Requirement: Write the listing below out again exactly, dropping the images.

-- start of Recorded data --

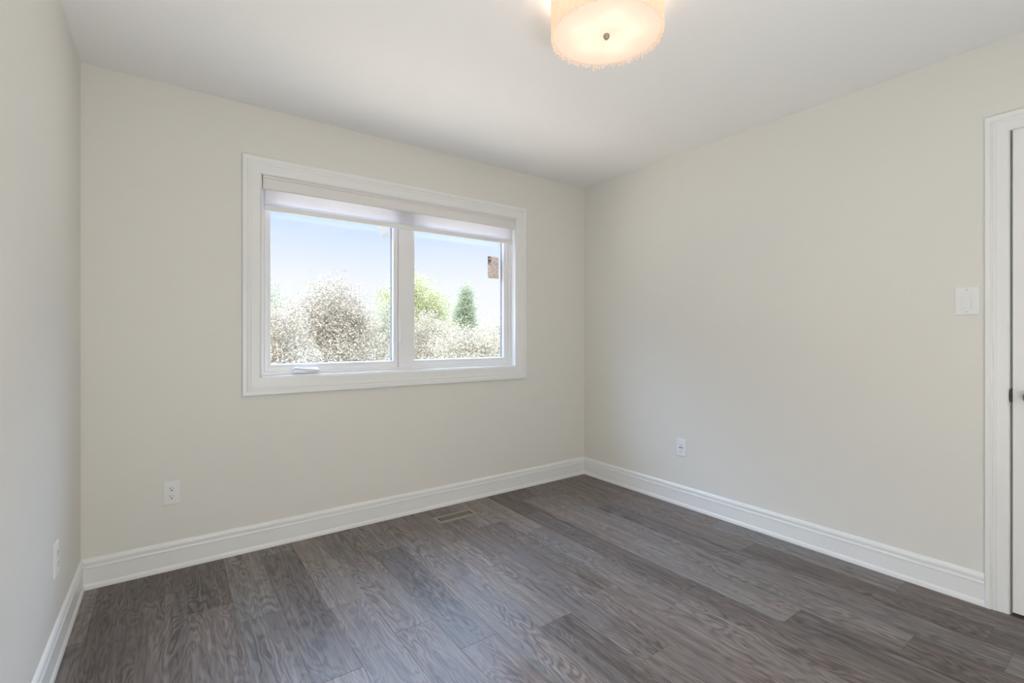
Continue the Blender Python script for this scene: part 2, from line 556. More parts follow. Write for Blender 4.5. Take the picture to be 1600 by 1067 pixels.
# ---------------------------------------------------------------- window
def build_window():
    bm = bmesh.new()
    yf, yb = 0.058, 0.125
    # jamb liner
    for (a, c, d, e) in ((WX0 - 0.001, WX0 + 0.004, WZ0, WZ1), (WX1 - 0.004, WX1 + 0.001, WZ0, WZ1)):
        box(bm, a, c, -0.004, yf + 0.02, d, e)
    box(bm, WX0, WX1, -0.004, yf + 0.02, WZ1 - 0.004, WZ1 + 0.001)
    box(bm, WX0, WX1, -0.004, yf + 0.02, WZ0 - 0.001, WZ0 + 0.003)
    w = struct(obj('window_1', bm, M_trim))
    # vinyl main frame, with the mullion
    bm = bmesh.new()
    m = lambda u, v, h: (u, yb - h, v)
    frame_rect(bm, WX0 + 0.004, WX1 - 0.004, WZ0 + 0.003, WZ1 - 0.004,
               [(0, 0), (0, yb - yf), (0.020, yb - yf), (0.0225, yb - yf - 0.003), (0.0225, 0), (0, 0)], m)
    o = obj('window_frame', bm, M_vinyl, w)
    bm = bmesh.new(); box(bm, -1.649, -1.546, yf - 0.006, yb, WZ0 + 0.018, WZ1 - 0.02)
    obj('mullion', bm, M_vinyl, w, bevel=0.004)
    # operable left sash and fixed right sash
    zb, zt = WZ0 + 0.0255, WZ1 - 0.0265
    gz0, gz1 = 1.014, 2.010
    def sash(x0, x1, gx0, gx1, y_face):
        bm = bmesh.new()
        rings = []
        for f, h in ((0, 0), (0, 0.0), (0.0, y_face), (0.55, y_face), (0.58, y_face + 0.003), (0.62, y_face + 0.003), (0.90, y_face + 0.004), (0.96, y_face + 0.007), (1.0, y_face + 0.012), (1.0, 0.090)):
            a, c = x0 + f * (gx0 - x0), x1 + f * (gx1 - x1)
            d, e = zb + f * (gz0 - zb), zt + f * (gz1 - zt)
            y = h if h else yb - 0.0045
            rings.append([(a, y, d), (c, y, d), (c, y, e), (a, y, e)])
        rings = rings[1:]
        a, c, d, e = gx0, gx1, gz0, gz1
        rings.append([(a, 0.1185, d), (c, 0.1185, d), (c, 0.1185, e), (a, 0.1185, e)])
        rings.append([(a - .012, yb - .0045, d - .012), (c + .012, yb - .0045, d - .012), (c + .012, yb - .0045, e + .012), (a - .012, yb - .0045, e + .012)])
        rings.append(rings[0])
        strip(bm, rings)
        bmesh.ops.remove_doubles(bm, verts=bm.verts, dist=1e-6)
        s = obj('sash', bm, M_vinyl, w)
        g = bmesh.new(); box(g, gx0 - 0.004, gx1 + 0.004, 0.0905, 0.0935, gz0 - 0.004, gz1 + 0.004)
        box(g, gx0 - 0.004, gx1 + 0.004, 0.1160, 0.1185, gz0 - 0.004, gz1 + 0.004)
        obj('glass_pane', g, M_glass, s)
        sp = bmesh.new()
        frame_rect(sp, gx0 - 0.004, gx1 + 0.004, gz0 - 0.004, gz1 + 0.004, [(0, 0.0937), (0.0055, 0.0937), (0.0055, 0.1158), (0, 0.1158)], lambda u, v, h: (u, h, v))
        obj('glass_spacer', sp, M_spacer, s)
        return s
    sash(WX0 + 0.0275, -1.652, -2.4135, -1.681, 0.063)
    sash(-1.543, WX1 - 0.0275, -1.528, -0.789, 0.067)
    # folding crank at the foot of the left sash
    bm = bmesh.new()
    box(bm, -2.304, -2.160, 0.030, 0.0585, 0.962, 0.990)
    obj('crank_housing', bm, M_vinyl, w, bevel=0.008, seg=3)
    bm = bmesh.new()
    tube(bm, [(-2.298, 0.022, 0.985), (-2.294, 0.010, 0.989), (-2.275, 0.004, 0.986), (-2.235, 0.002, 0.980), (-2.195, 0.002, 0.976), (-2.172, 0.004, 0.975), (-2.163, 0.006, 0.975)],
         [0.007, 0.0085, 0.0080, 0.0095, 0.0105, 0.0100, 0.005], 12)
    obj('crank_handle', bm, M_vinyl, w, smooth=True)
    # lock lever on the mullion
    bm = bmesh.new()
    box(bm, -1.6475, -1.630, 0.0475, 0.0525, 1.085, 1.245)
    obj('lock_plate', bm, M_vinyl, w, bevel=0.002)
    bm = bmesh.new()
    tube(bm, [(-1.640, 0.047, 1.135), (-1.641, 0.036, 1.142), (-1.642, 0.031, 1.170), (-1.641, 0.034, 1.215), (-1.641, 0.040, 1.262), (-1.641, 0.043, 1.285)],
         [0.0045, 0.0055, 0.0055, 0.005, 0.004, 0.0025], 8)
    obj('lock_lever', bm, M_vinyl, w, smooth=True)
    return w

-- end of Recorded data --

Response to this exercise:
Continue the Blender Python script for this scene: part 2, from line 556. More parts follow. Write for Blender 4.5. Take the picture to be 1600 by 1067 pixels.
# ---------------------------------------------------------------- window
def build_window():
    bm = bmesh.new()
    yf, yb = 0.058, 0.125
    # jamb liner
    for (a, c, d, e) in ((WX0 - 0.001, WX0 + 0.004, WZ0, WZ1), (WX1 - 0.004, WX1 + 0.001, WZ0, WZ1)):
        box(bm, a, c, -0.004, yf + 0.02, d, e)
    box(bm, WX0, WX1, -0.004, yf + 0.02, WZ1 - 0.004, WZ1 + 0.001)
    box(bm, WX0, WX1, -0.004, yf + 0.02, WZ0 - 0.001, WZ0 + 0.003)
    w = struct(obj('window_1', bm, M_trim))
    # vinyl main frame, with the mullion
    bm = bmesh.new()
    m = lambda u, v, h: (u, yb - h, v)
    frame_rect(bm, WX0 + 0.004, WX1 - 0.004, WZ0 + 0.003, WZ1 - 0.004,
               [(0, 0), (0, yb - yf), (0.020, yb - yf), (0.0225, yb - yf - 0.003), (0.0225, 0), (0, 0)], m)
    o = obj('window_frame', bm, M_vinyl, w)
    bm = bmesh.new(); box(bm, -1.649, -1.546, yf - 0.006, yb, WZ0 + 0.018, WZ1 - 0.02)
    obj('mullion', bm, M_vinyl, w, bevel=0.004)
    # operable left sash and fixed right sash
    zb, zt = WZ0 + 0.0255, WZ1 - 0.0265
    gz0, gz1 = 1.014, 2.010
    def sash(x0, x1, gx0, gx1, y_face):
        bm = bmesh.new()
        rings = []
        for f, h in ((0, 0), (0, 0.0), (0.0, y_face), (0.55, y_face), (0.58, y_face + 0.003), (0.62, y_face + 0.003), (0.90, y_face + 0.004), (0.96, y_face + 0.007), (1.0, y_face + 0.012), (1.0, 0.090)):
            a, c = x0 + f * (gx0 - x0), x1 + f * (gx1 - x1)
            d, e = zb + f * (gz0 - zb), zt + f * (gz1 - zt)
            y = h if h else yb - 0.0045
            rings.append([(a, y, d), (c, y, d), (c, y, e), (a, y, e)])
        rings = rings[1:]
        a, c, d, e = gx0, gx1, gz0, gz1
        rings.append([(a, 0.1185, d), (c, 0.1185, d), (c, 0.1185, e), (a, 0.1185, e)])
        rings.append([(a - .012, yb - .0045, d - .012), (c + .012, yb - .0045, d - .012), (c + .012, yb - .0045, e + .012), (a - .012, yb - .0045, e + .012)])
        rings.append(rings[0])
        strip(bm, rings)
        bmesh.ops.remove_doubles(bm, verts=bm.verts, dist=1e-6)
        s = obj('sash', bm, M_vinyl, w)
        g = bmesh.new(); box(g, gx0 - 0.004, gx1 + 0.004, 0.0905, 0.0935, gz0 - 0.004, gz1 + 0.004)
        box(g, gx0 - 0.004, gx1 + 0.004, 0.1160, 0.1185, gz0 - 0.004, gz1 + 0.004)
        obj('glass_pane', g, M_glass, s)
        sp = bmesh.new()
        frame_rect(sp, gx0 - 0.004, gx1 + 0.004, gz0 - 0.004, gz1 + 0.004, [(0, 0.0937), (0.0055, 0.0937), (0.0055, 0.1158), (0, 0.1158)], lambda u, v, h: (u, h, v))
        obj('glass_spacer', sp, M_spacer, s)
        return s
    sash(WX0 + 0.0275, -1.652, -2.4135, -1.681, 0.063)
    sash(-1.543, WX1 - 0.0275, -1.528, -0.789, 0.067)
    # folding crank at the foot of the left sash
    bm = bmesh.new()
    box(bm, -2.304, -2.160, 0.030, 0.0585, 0.962, 0.990)
    obj('crank_housing', bm, M_vinyl, w, bevel=0.008, seg=3)
    bm = bmesh.new()
    tube(bm, [(-2.298, 0.022, 0.985), (-2.294, 0.010, 0.989), (-2.275, 0.004, 0.986), (-2.235, 0.002, 0.980), (-2.195, 0.002, 0.976), (-2.172, 0.004, 0.975), (-2.163, 0.006, 0.975)],
         [0.007, 0.0085, 0.0080, 0.0095, 0.0105, 0.0100, 0.005], 12)
    obj('crank_handle', bm, M_vinyl, w, smooth=True)
    # lock lever on the mullion
    bm = bmesh.new()
    box(bm, -1.6475, -1.630, 0.0475, 0.0525, 1.085, 1.245)
    obj('lock_plate', bm, M_vinyl, w, bevel=0.002)
    bm = bmesh.new()
    tube(bm, [(-1.640, 0.047, 1.135), (-1.641, 0.036, 1.142), (-1.642, 0.031, 1.170), (-1.641, 0.034, 1.215), (-1.641, 0.040, 1.262), (-1.641, 0.043, 1.285)],
         [0.0045, 0.0055, 0.0055, 0.005, 0.004, 0.0025], 8)
    obj('lock_lever', bm, M_vinyl, w, smooth=True)
    return w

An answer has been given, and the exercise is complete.